Qu'en est-il de cet Amour dont je parlais ? Lorsque j'aime la Nature, le sait-elle ? N'y a-t-il de ma part qu'une opportunité que je saisis, la plénitude de la contemplation, le bonheur de la marche en montagne, l'émerveillement devant la neige qui tombe, ou cette joie infinie en moi transmute-t-elle dans le corps immense de la Nature ? Est-ce que je lui suis relié en tant que créature naturelle au point de lui faire ressentir ce que je vis lorsque je l'aime ?

On pourrait craindre si c'est le cas qu'elle ressente depuis un certain temps une animosité quasi générale et non un amour infini...Inutile de rappeler certains passages de la Bible par exemple.

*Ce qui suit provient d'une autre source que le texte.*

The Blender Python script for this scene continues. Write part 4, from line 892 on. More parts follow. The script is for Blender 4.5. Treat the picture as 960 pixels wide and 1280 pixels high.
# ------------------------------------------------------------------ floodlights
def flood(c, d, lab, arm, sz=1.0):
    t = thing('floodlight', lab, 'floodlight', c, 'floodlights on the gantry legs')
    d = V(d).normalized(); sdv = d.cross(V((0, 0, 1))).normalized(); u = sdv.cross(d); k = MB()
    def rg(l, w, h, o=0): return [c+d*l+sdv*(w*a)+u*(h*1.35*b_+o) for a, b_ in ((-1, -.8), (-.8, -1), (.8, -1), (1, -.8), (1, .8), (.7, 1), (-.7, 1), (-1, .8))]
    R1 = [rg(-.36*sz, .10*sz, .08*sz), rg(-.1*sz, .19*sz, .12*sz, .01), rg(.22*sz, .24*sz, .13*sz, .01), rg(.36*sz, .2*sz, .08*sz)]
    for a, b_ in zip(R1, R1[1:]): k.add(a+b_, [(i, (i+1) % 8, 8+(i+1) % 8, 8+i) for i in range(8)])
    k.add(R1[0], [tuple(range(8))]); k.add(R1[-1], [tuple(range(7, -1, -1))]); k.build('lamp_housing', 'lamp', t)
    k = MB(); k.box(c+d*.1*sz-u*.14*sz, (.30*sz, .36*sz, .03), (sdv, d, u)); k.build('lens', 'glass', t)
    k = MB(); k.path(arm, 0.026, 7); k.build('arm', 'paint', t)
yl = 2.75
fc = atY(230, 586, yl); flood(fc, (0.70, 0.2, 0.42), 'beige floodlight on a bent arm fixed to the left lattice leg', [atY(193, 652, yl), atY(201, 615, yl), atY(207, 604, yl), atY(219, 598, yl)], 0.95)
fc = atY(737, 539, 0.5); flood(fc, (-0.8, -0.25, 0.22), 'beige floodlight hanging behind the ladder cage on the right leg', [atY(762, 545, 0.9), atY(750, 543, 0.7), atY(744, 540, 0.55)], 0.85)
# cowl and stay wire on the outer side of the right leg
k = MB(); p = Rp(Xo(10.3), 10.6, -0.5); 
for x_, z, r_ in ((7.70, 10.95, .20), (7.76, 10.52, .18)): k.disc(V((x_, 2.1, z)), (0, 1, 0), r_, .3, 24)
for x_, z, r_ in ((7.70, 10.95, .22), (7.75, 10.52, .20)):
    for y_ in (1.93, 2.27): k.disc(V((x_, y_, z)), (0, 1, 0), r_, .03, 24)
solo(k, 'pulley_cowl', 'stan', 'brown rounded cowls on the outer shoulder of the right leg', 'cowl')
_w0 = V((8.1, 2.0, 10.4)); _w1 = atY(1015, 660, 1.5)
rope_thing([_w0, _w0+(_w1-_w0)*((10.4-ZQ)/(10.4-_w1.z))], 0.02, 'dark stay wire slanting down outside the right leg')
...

Ça remonte à loin tout ça...Et ça ne s'arrange guère...

Se pourrait-il dès lors que cette intention, ce projet de la Nature se soit révélé inconsidéré et que nous ayons échappé à son contrôle ? Mais a-t-elle instauré un contrôle ou sommes-nous une expérience libre de toutes entraves ? Le risque me paraît monstrueux...Se peut-il que cette intelligence humaine se soit retournée contre le créateur lui-même ou cela fait-il partie d'un projet qui nous échappe totalement étant donné qu'il semble se retourner contre l'expérimentateur lui-même ?

L'expérimenté se révolte et délaisse toute forme d'amour. Il brise ses chaînes ou ce qu'il imagine être des entraves, il s'élève sur le piédestal de son progrès, il réduit la création à une marchandise... Et cela ferait partie d'un projet ? Alors cela voudrait dire que la raison de la Nature est au-delà de la raison humaine. Et que nous ne pouvons pas la comprendre.

Ou bien que tout ceci n'était qu'une élucubration de plus et que nous ne sommes qu'un hasard fortuit au milieu d'un capharnaüm intersidéral.

Tant pis si c'est le cas. Je continuerai béatement à aimer la Nature en imaginant qu'elle m'aime en retour.